Safety engineers must take their ‘authority’ role seriously

Ontario and Nova Scotia have recently introduced regulations mandating owners or lessees of certain hazardous equipment — or equipment used in hazardous processes — to obtain a report bearing a seal and signature of a professional engineer. In Ontario this regulation known as a "Pre-Start Health and Safety Review" (it was formerly called a "Pre-development review").

A engineer would need to get involved in such an inspection process involving any machine where a safety interlock or light curtain is required, or any process where flammables or combustibles are handled. There are no other requirements for third-party review or certification. The buck stops right there, with the inspection engineer.

I view the engineer as playing the role of what is often called the "authority having jurisdiction". The authority having jurisdiction is defined as an organization, office or individual responsible for approving equipment, an installation, or a procedure. In other similar cases like the approval of electrical installations or building construction, the authority having jurisdiction would be an electrical inspection body, or a municipality. Approval process usually consists of verification of equipment, machines or installations, in accordance with nationally recognized codes and standards.

A list of acceptable codes and standards is usually included in various regulations governing process or equipment. The majority of industrialized countries have their own standards for a specific product. The European community has adopted a list of harmonized standards acceptable throughout Europe. In Canada, certain American standards are acceptable together with our own. However in some instances our standards are simply not available.

A good example of a product governed by ambiguous or non-existent standards would be a light curtain, which is commonly used as a guarding device. There are two CSA standards related to light curtains, CSA-Z142 and Z432. Neither of them would require examination of the light curtain from a safety performance point of view. In other words, the current standards would require examination of the device from an electrical shock hazard point of view — but not from performance point of view.

Compliance to the standard will confirm that a worker may not be electrocuted by the light curtain, but will not confirm that the injury will be prevented by the device. The obvious question, then, is why do we need a light curtain in the first place? The answer is that it should be a useful safety device, provided it has been evaluated from a performance safety point of view. There are European standards, which evaluate the performance of such devices, but these standards are not recognized here in Canada. Who is to say that, for example, the prEN 999 Installation Condition draft Standard is a good document? I alone cannot make such a judgment. There is, however, a process by which international standards are evaluated and accepted here.

Many Canadian codes such as the Building Code, Fire Code, and Electrical Safety Code, have cross -references to acceptable standards. But many of them are not Canadian. The Occupational Health and Safety Act in Ontario, for example, does not provide any cross-references to applicable standards mentioned in the Act. Further more, the recently-changed section 7 of "Reg. 851 for Industrial Establishments", known as Ontario Regulation 528/00, has cross-references to current applicable standards without mentioning them.

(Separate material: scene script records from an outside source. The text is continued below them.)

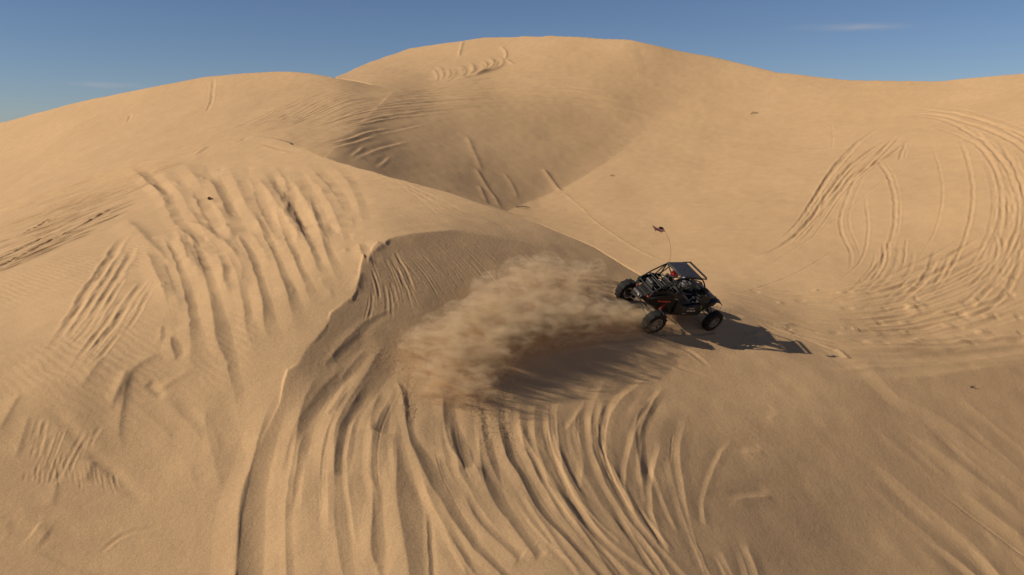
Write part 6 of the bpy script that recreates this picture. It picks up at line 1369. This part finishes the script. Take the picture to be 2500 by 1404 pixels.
# ------------------------------------------------------------------ litter and dry plants on the dunes
M_TWIG = simple_mat('dry_twig', (0.10, 0.065, 0.035), 0.9); M_RUST = simple_mat('brown_can', (0.10, 0.035, 0.012), 0.5, dust=.3)
def at_ground(u, v, lift=0.0):
    x, y = hit(u, v); return Vector((x, y, ground(x, y) + CAM_Z + lift))
def twig(u, v, L, h, n, label, seed):
    R = random.Random(seed); bm = bmesh.new()
    main = [Vector((-L / 2, 0, .02)), Vector((-L * .1, R.uniform(-.1, .1) * L, h)), Vector((L * .25, 0, h * .5)), Vector((L / 2, .05 * L, .02))]
    tube(bm, smooth_line(main, 4), .05 * (L ** .5) * .6, 6, r1=.012)
    for k in range(n):
        a = R.uniform(-.4, .4) * L; d = Vector((R.uniform(-.3, .3), R.uniform(-.2, .2), R.uniform(.3, 1))) * h
        p = Vector((a, 0, h * .6)); tube(bm, [p, p + d * .6, p + d + Vector((R.uniform(-.1, .1), 0, 0))], .025, 5, r1=.008)
    o = link('dry_twig', bm, M_TWIG); o.location = at_ground(u, v); tag(o, label, 'twig', 'dry twigs lying on the dunes'); return o
twig(1275, 502, 1.0, .12, 6, 'forked dry twig lying at the foot of the shaded bowl behind the near crest', 1)
twig(1843, 277, .7, .14, 3, 'short dark twig alone high on the smooth slope right of the big dune', 2)
twig(1496, 429, .35, .10, 2, 'tiny twig on the smooth bowl floor above the flag', 3)
twig(1133, 98, 1.3, .22, 7, 'low dry twig on the skyline left of the big dune top', 4)
twig(2373, 947, .14, .05, 2, 'very small twig on the shaded slope at lower right', 5)
# crushed can: dark rim with pale inside
bm = bmesh.new(); lathe(bm, [(.085, -.10), (.10, -.09), (.095, .03), (.085, .10), (.075, .10), (.070, -.08)], n=20); lathe(bm, [(.001, -.085), (.08, -.085), (.08, -.075), (.001, -.075)], n=20)
for v in bm.verts: v.co.z *= .72; v.co.x *= 1 + .12 * math.sin(v.co.y * 30)
can = link('crushed_can', bm, M_RUST); can.location = at_ground(513, 489, .06); can.rotation_euler = (.5, .3, 2.2)
bm = bmesh.new(); box(bm, (-.10, -.05, -.03), (.10, .08, .03)); link('torn_label', bm, M_WHITE, can, bevel=.01)
tag(can, 'small dark brown crushed can on the churned slope of the near dune', 'can')
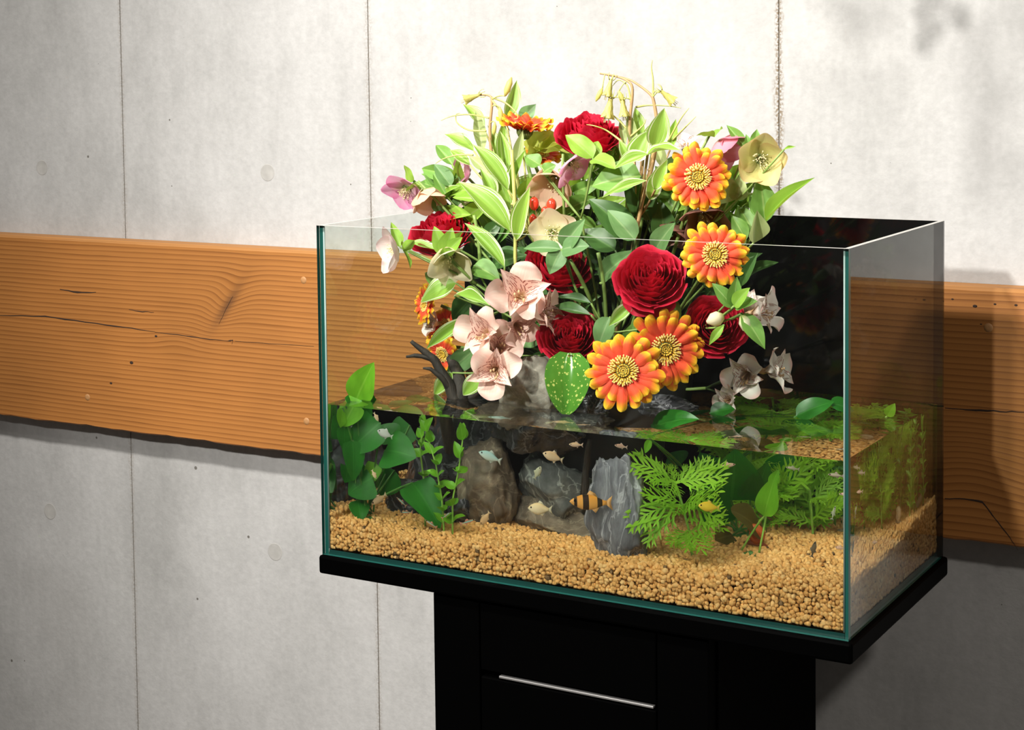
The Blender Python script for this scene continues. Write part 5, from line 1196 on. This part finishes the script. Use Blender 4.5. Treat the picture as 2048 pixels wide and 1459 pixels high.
# ---- fish
def fish(px, py, Y, lpx, ang, label, col, col2=None, tall=.36, bands=0, via=wat, eye=True, group='small aquarium fish', stripe=None, cat='fish', name='fish', yaw=0.0):
    P = via(px, py, Y); L = lpx*px_at(P); a = math.radians(ang)
    ax = (_r*math.cos(a)+_u*math.sin(a))                     # nose direction
    n0 = (CAM-P).normalized(); ax = (ax+n0*yaw).normalized(); up = (n0.cross(ax)).normalized()
    if up.z < 0: up = -up
    sd = ax.cross(up)
    mk = 'fish_'+label
    m, nt, nd, lk, b = material(mk[:60]); uv = N(nt, 'ShaderNodeUVMap'); sp = N(nt, 'ShaderNodeSeparateXYZ'); lk.new(uv.outputs[0], sp.inputs[0])
    c = mix_c(nt, sp.outputs[1], col, col2 or tuple(x*.75 for x in col))
    nz = N(nt, 'ShaderNodeTexNoise', i_Scale=400.0); c = mix_c(nt, .2, c, nz.outputs['Fac'], 'OVERLAY')
    if bands:
        for b0, b1 in ((.10, .17), (.30, .44), (.64, .76)):
            k = math_n(nt, 'MULTIPLY', math_n(nt, 'GREATER_THAN', sp.outputs[0], b0), math_n(nt, 'LESS_THAN', sp.outputs[0], b1)); c = mix_c(nt, k, c, (0.03, 0.014, 0.008))
    if stripe:
        k = math_n(nt, 'LESS_THAN', math_n(nt, 'ABSOLUTE', math_n(nt, 'SUBTRACT', sp.outputs[1], .52)), .10); c = mix_c(nt, k, c, stripe)
    lk.new(c, b.inputs['Base Color']); b.inputs['Roughness'].default_value = .3; b.inputs['Subsurface Weight'].default_value = 0.0
    t = thing(name, label, cat, P, group)
    hs = [(0, .03), (.05, .30), (.14, .62), (.28, .92), (.42, 1.0), (.56, .88), (.70, .58), (.80, .32), (.86, .26)]
    g = G(); n = 12; vv, uvs = [], []
    for f, h in hs:
        cc = P+ax*(L*(.5-f))
        for k in range(n):
            th = 2*math.pi*k/n; vv.append(cc+up*(math.cos(th)*h*tall*L*.5)+sd*(math.sin(th)*h*tall*L*.22)); uvs.append((f, (1-math.cos(th))/2))
    g.add(vv, [(j*n+k, j*n+(k+1) % n, (j+1)*n+(k+1) % n, (j+1)*n+k) for j in range(len(hs)-1) for k in range(n)]+[tuple(range(n-1, -1, -1)), tuple((len(hs)-1)*n+k for k in range(n))], uvs); g.build('body', m, t)
    fin = plain('fin_'+label[:40], tuple(min(1, x*.8+.03) for x in (col2 or col)), .5)
    def finm(nm, pts):
        g = G(); n_ = len(pts)
        v = [P+ax*(L*x)+up*(L*z)+sd*(.006*L*s) for s in (1, -1) for x, z in pts]
        g.add(v, [tuple(range(n_)), tuple(range(2*n_-1, n_-1, -1))]+[(i, n_+i, n_+(i+1) % n_, (i+1) % n_) for i in range(n_)]); g.build(nm, fin, t)
    finm('tail_fin', [(-.34, .03), (-.50, .16), (-.46, .0), (-.50, -.16), (-.34, -.03)])
    finm('dorsal_fin', [(.10, tall*.46), (.02, tall*.46+.10), (-.10, tall*.40+.06), (-.16, tall*.33)])
    finm('anal_fin', [(-.02, -tall*.46), (-.10, -tall*.44-.08), (-.20, -tall*.26)])
    if eye:
        for s in (1, -1):
            e = P+ax*(L*.38)+up*(L*tall*.06)+sd*(s*L*tall*.125); G().ball(e, L*.036, 8, 6).build('eye', plain('fish_eye', (0.01, 0.01, 0.01), .1) if 'fish_eye' not in bpy.data.materials else bpy.data.materials['fish_eye'], t)
    return t
CR, CR2 = (0.78, 0.50, 0.26), (0.86, 0.66, 0.42)
SI, SI2 = (0.42, 0.44, 0.38), (0.66, 0.68, 0.60)
PK, PK2 = (0.70, 0.38, 0.26), (0.78, 0.56, 0.42)
fish(1106, 913, .080, 46, 163, 'cream fish swimming left below the dark veined stone', CR, CR2, .42)
fish(1080, 1017, .075, 52, 178, 'cream fish swimming left low before the brown stone', (0.84, .60, .30), (.86, .76, .52), .46)
fish(1075, 945, .090, 32, 62, 'small pale fish pointing up over the grey stone', (0.55, .55, .36), (.72, .72, .52), .40, yaw=.4)
fish(770, 867, .030, 36, 160, 'silvery fish among the dark heart leaves', SI, SI2, .48)
fish(980, 913, .075, 52, 160, 'pale blue fish crossing the top of the brown stone', (.40, .66, .62), (.66, .72, .62), .36)
fish(1182, 1004, .028, 92, 180, 'orange fish with black bands at the slate stone', (.82, .33, .04), (.80, .40, .10), .34, bands=1)
fish(1418, 1013, .022, 46, 176, 'yellow fish right of the bright feathery plant', (.80, .52, .02), (.86, .62, .05), .44)
fish(1242, 892, .060, 28, 172, 'tiny pale fish under the water line above the slate stone', PK, PK2, .30)
fish(1152, 889, .060, 30, 178, 'tiny tan fish under the water line right of the dark stone', CR, PK2, .30)
fish(1455, 930, .090, 34, 8, 'slender pinkish fish before the large dark round leaf', PK, PK2, .24)
fish(970, 1036, .065, 34, 232, 'tan fish nosing down at the foot of the brown stone', (.50, .30, .13), (.56, .38, .2), .42)
fish(1434, 1052, .050, 26, 130, 'little peach fish at the edge of the feathery plant', PK, CR2, .32)
fish(1692, 988, .060, 30, 178, 'slender pale pink fish by the right front corner', PK, PK2, .22)
fish(1672, 950, .080, 34, 175, 'slender pale fish near the right front corner, upper one', (.50, .46, .30), PK2, .22)
fish(1585, 936, .120, 30, 172, 'thin pale fish under the surface over the feathery bushes', (.50, .46, .28), (.60, .58, .38), .20)
fish(758, 998, .035, 40, 212, 'brown fish under the dark heart leaves', (.34, .22, .10), (.44, .30, .16), .34)
fish(752, 833, .025, 20, 300, 'tiny tan fish close under the surface by the standing leaf', CR, CR2, .4)
fish(748, 948, .035, 20, 300, 'tiny tan fish between the dark heart leaves', CR, CR2, .4)
NE = (.06, .75, .68)
for (x, y, Y, l, a, lab) in ((803, 1003, .060, 28, 140, 'thin striped fish above the gravel at the left'), (813, 1024, .050, 28, 184, 'thin striped fish lying level over the gravel at the left'), (862, 1047, .040, 30, 150, 'thin striped fish under the lowest dark leaf'), (935, 1043, .045, 36, 18, 'thin striped fish before the foot of the brown stone'), (892, 1030, .040, 24, 35, 'thin striped fish beside the small leaved stem plant')):
    fish(x, y, Y, l, a, lab, (.20, .15, .10), (.62, .24, .14), .17, stripe=NE, group='thin striped fish near the gravel')
fish(1627, 1098, .075, 34, 75, 'little dark fish over the bright gravel at the right', (.09, .07, .04), (.16, .12, .07), .28)
fish(1811, 892, .53, 22, 100, 'small orange fish among the stems by the right pane', (.70, .32, .08), (.7, .4, .12), .4, via=watX)
fish(1712, 1022, .57, 30, 75, 'grey slender fish close to the right pane', (.34, .36, .22), (.42, .42, .28), .2, via=watX)
fish(1750, 1084, .56, 22, 175, 'pinkish fish just over the gravel by the right pane', PK, PK2, .35, via=watX)

# red snail and a pale snail on the gravel
def snail(c, r, col, label):
    t = thing('snail', label, 'snail', c, 'snails'); g = G(); pts, rad = [], []
    for i in range(46):
        a = i/45*2.4*2*math.pi; q = (i/45)**1.3; pts.append(c+V(math.cos(a)*r*.72*q, -.5*r*(1-q), r*.95+math.sin(a)*r*.72*q)); rad.append(r*(.06+.36*q))
    g.tube(pts, rad, 10); g.build('shell', plain('shell_'+label[:30], col, .25), t)
    g = G(); g.tube([c+V(-r*1.2, 0, r*.12), c+V(-r*.4, 0, r*.22), c+V(r*.5, 0, r*.2), c+V(r*1.1, 0, r*.08)], [.10*r, .26*r, .26*r, .08*r], 8, flat=.8); g.build('foot', plain('snail_foot_'+label[:20], tuple(x*.6 for x in col), .4), t)
p = wat(1512, 1055, .13); p.z = bed(p.x, p.y)+.002; snail(p, .011, (.50, .10, .02), 'red brown snail at the foot of the round leaved plant')
p = watX(1798, 1045, .545); p.z = bed(p.x, p.y)+.002; snail(p, .009, (.62, .46, .28), 'cream snail on the gravel by the right pane')
p = watX(1840, 1000, .56); tt_ = thing('pale_stick', 'short pale stick lying on the gravel in the right back corner', 'stick', p)
g = G(); twig(g, [p+V(-.018, -.002, -.012), p, p+V(.014, .004, .012)], .0045, .0038); g.build('stick', plain('pale_wood', (.52, .44, .26), .7), tt_)
# ------------------------------------------------------------------ leafy branch of a plant hanging overhead, whose soft shadow lies on the wall at the upper right
br = thing('hanging_branch', 'leafy green branch of a hanging plant throwing soft leaf shadows on the wall', 'plant', (0.60, 0.16, 1.95))
LS = Vector((0.08, -0.82, 1.58))
def sh(px, py, f=.75):
    """the place, at share f of the way from the ceiling spot, that shades the wall at (px, py)"""
    return LS.lerp(at(px, py, WALL_Y), f)
def vine(pts, r):
    g = G(); g.tube(pts, r, 7); g.build('twig', M_STEMD, br)
top = V(0.62, 0.16, 1.95)
vine([top, V(.64, .18, 1.3), sh(2120, -60), sh(2048, 155), sh(1960, 150), sh(1860, 125), sh(1790, 165), sh(1740, 182), sh(1660, 170)], .0022)
vine([sh(2010, -40), sh(2000, 60), sh(1980, 200), sh(1960, 300), sh(1960, 400)], .0022)
vine([V(.64, .18, 1.3), sh(2010, -40)], .0022); vine([V(.64, .18, 1.3), sh(1800, -60), sh(1740, 10)], .0022)
for (bx, by, tx, ty, w_) in ((1725, 20, 1715, 95, 26), (1740, 0, 1790, 60, 50), (1990, 60, 1930, 80, 60), (1985, 130, 1960, 190, 60), (1975, 200, 2020, 240, 60), (1970, 230, 1945, 300, 60), (1965, 280, 2000, 330, 70), (1960, 320, 1930, 340, 50), (1962, 340, 1985, 400, 64), (2030, 300, 2050, 380, 50), (1960, 185, 1905, 195, 36), (2000, 10, 2020, 30, 40), (1930, 60, 1960, 120, 60), (1700, -10, 1680, 60, 40), (1950, 380, 1960, 430, 40)):
    b, tp = sh(bx, by), sh(tx, ty)
    leaf(br, blade('ovate', ML['mid'], 6, 10, fold=.15, bend=.4), b, tp, w_*px_at(b), LS-b)
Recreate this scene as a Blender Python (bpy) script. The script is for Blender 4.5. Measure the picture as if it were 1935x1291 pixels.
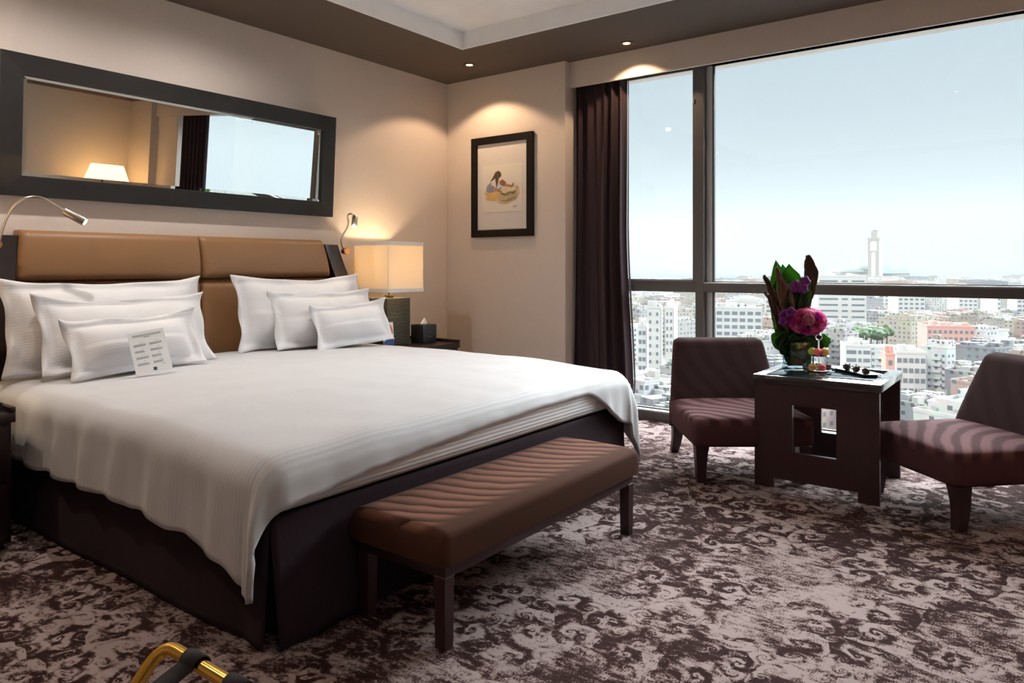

Would a machine manufactured in Mexico, where there are no standards, be acceptable here? In a catalog of a major light curtain supplier manufactured in Japan, I saw a statement saying that such a device is not allowed to be sold in Japan. It is, however, widely used and promoted here. It bears a CSA label. The meaning of the label is that the device has been investigated from an electrical shock hazard point of view only. People who purchase such devices should be aware of this fact. Purchasers should always ask the supplier about what standard it has been tested to, and what that standard covers. What can we do to change the situation? The answer is simple: Take a proactive approach.

Other codes with cross-references to applicable standards were developed in the past. People who write Occupational Health and Safety Acts should follow their examples. We do not need to wait for a disaster to happen to change our existing regulatory requirements.

Unfortunately, in the past that is often what it took to bring the change about. Spectacular fires, for example, brought the development of codes and standards to the present level. The Walkerton water-supply disaster brought changes to our drinking water requirements. The infrastructure exists to properly address Occupational Health and Safety issues today. We do not need to wait until something happens and then change our requirements. Engineers acting as an authority having jurisdiction should be in the forefront of this change.